En aval de la filière, si les distributeurs veulent défendre le pouvoir d’achat des Français, ils doivent comprendre qu’il faut avant tout défendre la production en France et accepter les demandes de hausses des tarifs. La viande de porc reste, par ailleurs, très accessible. Il ne faut pas dire que cette viande est chère, car certains produits carnés coûtaient moins cher que le pain en ce début d’année. Je compte sur chacun des acteurs pour être responsable, pour ne pas mettre la filière en péril. C’est difficile, mais il faut jouer le jeu d’acceptation des hausses.
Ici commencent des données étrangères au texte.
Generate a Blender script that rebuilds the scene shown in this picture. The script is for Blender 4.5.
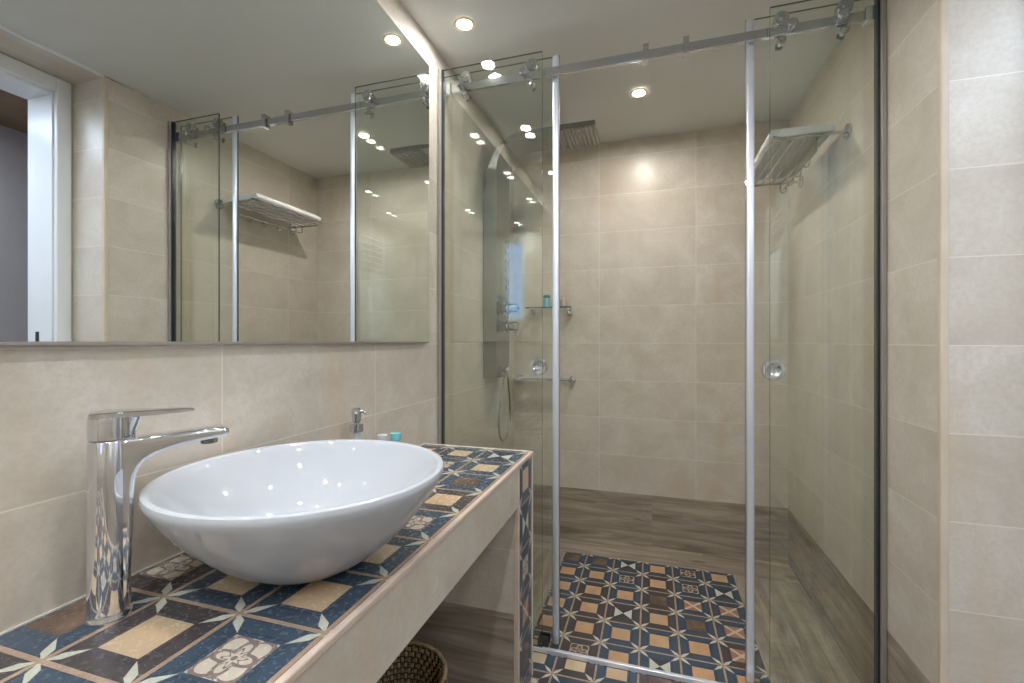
import bpy, bmesh, math, random
from mathutils import Vector, Matrix
random.seed(4)
PI = math.pi
D = bpy.data
for o in list(D.objects): D.objects.remove(o)
C = bpy.context.scene.collection
sc = bpy.context.scene
H = 1.195                                   # camera height above the floor
# ---------------------------------------------------------------- camera
cam = D.cameras.new('camera'); co = D.objects.new('camera', cam); C.objects.link(co)
co.location = (0, 0, H); co.rotation_euler = (PI/2, 0, math.radians(17.1))
cam.sensor_width = 36; cam.lens = 455/1024*36; cam.clip_start = 0.02
sc.camera = co
# ---------------------------------------------------------------- world, exposure
w = D.worlds.new('world'); sc.world = w; w.use_nodes = True
bgn = w.node_tree.nodes['Background']; bgn.inputs[0].default_value = (0.20, 0.33, 1.0, 1); bgn.inputs[1].default_value = .7
sc.view_settings.view_transform = 'Standard'; sc.view_settings.look = 'None'
sc.view_settings.gamma = 1; sc.view_settings.use_curve_mapping = False
sc.view_settings.exposure = 0.78
LAMP = 275.0                                # radiance of each ceiling spot
sc.cycles.max_bounces = 14; sc.cycles.transparent_max_bounces = 24
sc.cycles.glossy_bounces = 8; sc.cycles.diffuse_bounces = 8; sc.cycles.caustics_reflective = True
def area(name, loc, rot, sx, sy, power, col):
    l = D.lights.new(name, 'AREA'); l.shape = 'RECTANGLE'; l.size = sx; l.size_y = sy; l.energy = power; l.color = col
    o = D.objects.new(name, l); C.objects.link(o); o.location = loc; o.rotation_euler = rot; return o
area('window_daylight', (-.24, -1.33, 1.85), (-PI/2, 0, PI), .30, .9, .8, (.45, .78, 1))
area('hall_fill_light', (1.42, .5, 2.36), (0, 0, 0), .4, 1.2, 14, (.72, .84, 1))  # added cool fill in the hall; no fixture stands here

# ---------------------------------------------------------------- node maths
class E:
    def __init__(s, nt, v): s.nt = nt; s.v = v
    def _m(s, op, *a):
        n = s.nt.nodes.new('ShaderNodeMath'); n.operation = op
        for i, x in enumerate((s,)+a):
            x = x.v if isinstance(x, E) else x
            if isinstance(x, (int, float)): n.inputs[i].default_value = x
            else: s.nt.links.new(x, n.inputs[i])
        return E(s.nt, n.outputs[0])
    def __add__(s, b): return s._m('ADD', b)
    def __sub__(s, b): return s._m('SUBTRACT', b)
    def __mul__(s, b): return s._m('MULTIPLY', b)
    def __truediv__(s, b): return s._m('DIVIDE', b)
    def lt(s, b): return s._m('LESS_THAN', b)
    def gt(s, b): return s._m('GREATER_THAN', b)
    def abs(s): return s._m('ABSOLUTE')
    def fl(s): return s._m('FLOOR')
    def mn(s, b): return s._m('MINIMUM', b)
    def mx(s, b): return s._m('MAXIMUM', b)
    def sin(s): return s._m('SINE')
    def cos(s): return s._m('COSINE')
    def atan2(s, b): return s._m('ARCTAN2', b)
    def sqrt(s): return s._m('SQRT')
    def pow(s, b): return s._m('POWER', b)
def val(nt, x):
    n = nt.nodes.new('ShaderNodeValue'); n.outputs[0].default_value = x; return E(nt, n.outputs[0])
def sockof(x): return x.v if isinstance(x, E) else x
def mixc(nt, f, a, b):
    n = nt.nodes.new('ShaderNodeMix'); n.data_type = 'RGBA'
    for i, x in ((0, f), (6, a), (7, b)):
        x = sockof(x)
        if isinstance(x, (int, float)): n.inputs[i].default_value = x
        elif isinstance(x, tuple): n.inputs[i].default_value = (*x[:3], 1)
        else: nt.links.new(x, n.inputs[i])
    return n.outputs[2]
def vec(nt, x, y, z=0.0):
    n = nt.nodes.new('ShaderNodeCombineXYZ')
    for i, a in enumerate((x, y, z)):
        a = sockof(a)
        if isinstance(a, (int, float)): n.inputs[i].default_value = a
        else: nt.links.new(a, n.inputs[i])
    return n.outputs[0]
def noise(nt, v, scale, detail=3, rough=.55, dist=0):
    n = nt.nodes.new('ShaderNodeTexNoise'); n.inputs['Scale'].default_value = scale; n.inputs['Detail'].default_value = detail
    n.inputs['Roughness'].default_value = rough; n.inputs['Distortion'].default_value = dist
    if v is not None: nt.links.new(v, n.inputs['Vector'])
    return E(nt, n.outputs['Fac'])
def rnd(nt, v):
    n = nt.nodes.new('ShaderNodeTexWhiteNoise'); n.noise_dimensions = '3D'; nt.links.new(v, n.inputs['Vector']); return E(nt, n.outputs['Value'])
def ramp(nt, f, lo, hi):
    n = nt.nodes.new('ShaderNodeMapRange'); n.inputs[1].default_value = lo; n.inputs[2].default_value = hi
    nt.links.new(sockof(f), n.inputs[0]); return E(nt, n.outputs[0])
def newmat(name):
    m = D.materials.new(name); m.use_nodes = True; nt = m.node_tree
    return m, nt, nt.nodes['Principled BSDF']
def pos(nt):
    g = nt.nodes.new('ShaderNodeNewGeometry'); s = nt.nodes.new('ShaderNodeSeparateXYZ'); nt.links.new(g.outputs['Position'], s.inputs[0])
    return g.outputs['Position'], E(nt, s.outputs[0]), E(nt, s.outputs[1]), E(nt, s.outputs[2])
def plain(name, col, rough=.5, metal=0, var=.06, nscale=9, coat=0, spec=.5):
    m, nt, b = newmat(name); P, x, y, z = pos(nt)
    n = noise(nt, P, nscale, 3)
    c2 = tuple(max(0, c*(1-var*2)) for c in col)
    nt.links.new(mixc(nt, ramp(nt, n, .35, .65), col, c2), b.inputs['Base Color'])
    b.inputs['Roughness'].default_value = rough; b.inputs['Metallic'].default_value = metal
    b.inputs['Coat Weight'].default_value = coat; b.inputs['Coat Roughness'].default_value = .04
    b.inputs['Specular IOR Level'].default_value = spec
    return m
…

La filière compte-t-elle continuer à communiquer sur Le Porc français ?

T. M. - Évidemment. Nous allons poursuivre notre campagne de communication en télévision et sur les réseaux sociaux afin que les consommateurs identifient Le Porc français. Acheter français et local permet de soutenir les emplois sur notre territoire et participe à l’aménagement de nos territoires. Les importations de viande porcine ont augmenté en 2022, tandis que les exportations ont légèrement diminué. L’interprofession est vigilante sur ces tendances qui ne doivent pas se poursuivre. Nous devons rester autosuffisants pour ne pas finir comme les filières avicoles et bovines.
C’est maintenant notre rôle de communiquer autour de ce que nous faisons de bien, comme la réduction de l’utilisation des antibiotiques par exemple, pour montrer aux consommateurs pourquoi le choix du Porc français est un choix plus vertueux qu’acheter de la viande porcine importée.

La taxe d’équarrissage a-t-elle été étendue à l’ensemble de la filière porcine courant 2022, comme cela avait été annoncé en 2021 ?

T. M. - La cotisation volontaire obligatoire a, en effet, bien été étendue par le ministère de l’Agriculture qui a validé cette extension pour 2023, 2024 et 2025.